November 2013

Independent contractors - what's the deal?

Many businesses make the decision to use independent contractors rather than employees to help them carry out their business.  Under the right circumstances that might be a sound economic decision, but independent contractors ought not be treated as third party suppliers.

Whilst independent contractors are not in the same boat as employees, they do have options for challenging the terms of their engagement.  Independent contractors can make claims that ordinary contractors could not.

In this bulletin, we deal with some of the peculiarities of independent contractors, whether as individuals or corporations.   We don’t deal with the vexed question of whether a particular independent contractor might be or might have become an employee, although that is always an issue that needs careful consideration.  This bulletin focusses on independent contractors where there is no dispute about their status as independent contractors.

Independent contractors are seen as making a valuable contribution to the economy, as they’re flexible and adaptive.  But there’s also an understanding that whether or not there’s a corporation involved, independent contracts are essentially “self employed” and deserve some protection against exploitation.

Independent Contractors Act

First of all, let’s look at the protections.  The Independent Contractors Act operates as a companion piece to the Fair Work Act and its predecessor the Workplace Relations Act.  The Act is designed to give some protections to the “self employed”.  It contains a fairly restricted definition of independent contractor to mean somebody who’s providing services either as an individual or through a closely held private corporation.  Domestic arrangements are excluded.  And there is also a technical exclusion for family members of directors performing work the company.

What are the protections?

Basically, the court has jurisdiction to review the contract of an independent contractor to see whether it is unfair or harsh.  The assessment is made at the time the contract was agreed.  The court can assess the relative strengths of the bargaining positions; whether there was any undue influence exerted or unfair tactics used; whether the agreement provides for remuneration less then what an award employee would receive; and other subsidiary relevant matters.

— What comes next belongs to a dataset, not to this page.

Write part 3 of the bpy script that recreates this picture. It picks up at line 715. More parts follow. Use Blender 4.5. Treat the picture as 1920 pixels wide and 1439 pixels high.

This isn’t the broad jurisdiction that used to operate in the unfair contract jurisdiction of the Industrial Relations Commission of New South Wales, but it certainly gives enough to an independent contractor to claim that the terms of the contract are somehow harsh or unfair.

A good early example (Keldate Pty Limited & Ors v Ritway Transport Pty Limited [2008]) involved a number of independent contractors engaged as truck drivers.  The contract required them to renew their vehicle every few years.  The trucking company argued the clause meant that the company could require the truck drivers to replace their vehicle with a different type of vehicle.

The truck drivers argued that such a clause was harsh and unfair and the contract ought to be read as only permitting replacement with a similar type of vehicle.  Although the strict wording of the contract was in favour of the trucking company, the court found that the clause was unfair and made a declaration to that effect.

Although, the truck drivers did not receive as much compensation for their losses as they might have wanted, the case still stands as a good demonstration of how the Independent Contractors Act can work.

There haven’t been a great many cases since.  Whether that’s because there are no contracts that are harsh or unfair, or whether there’s no great benefit in running the cases, is still unclear.

But the fact remains that the jurisdiction exists.  If you are going to engage independent contractors keep in mind that the contract can be challenged if it’s harsh or unfair.

Potential liabilities

Quite often the work of an independent contractor is essentially the work of the principal.  If that is the arrangement you have with your independent contractors, keep in mind  you might have some unexpected liabilities, and some of those liabilities can arise even if the independent contractor operates through a corporation.  A principal can be liable for superannuation for labour only subcontractors.  Principals can also be responsible for the payroll tax obligations of their independent contractors, or workers compensation insurance and claims, and also the payment of award wages to employees of the subcontractor.

All of these exposures can be managed through the contract though it is important to make sure that compliance with all terms of the contract is maintained.

Keep in mind that independent contractors have no obligation to look out for your interests as principal, so you really need a comprehensive contract to deal with issues like intellectual property, insurance, indemnities, and duties and obligations issues that are often neglected.

The message

Your relationship with an independent contractor is all about the wording of the contract and maintaining compliance with the contract.  Get that right (but don’t be unfair or harsh) and you’ll solve most problems.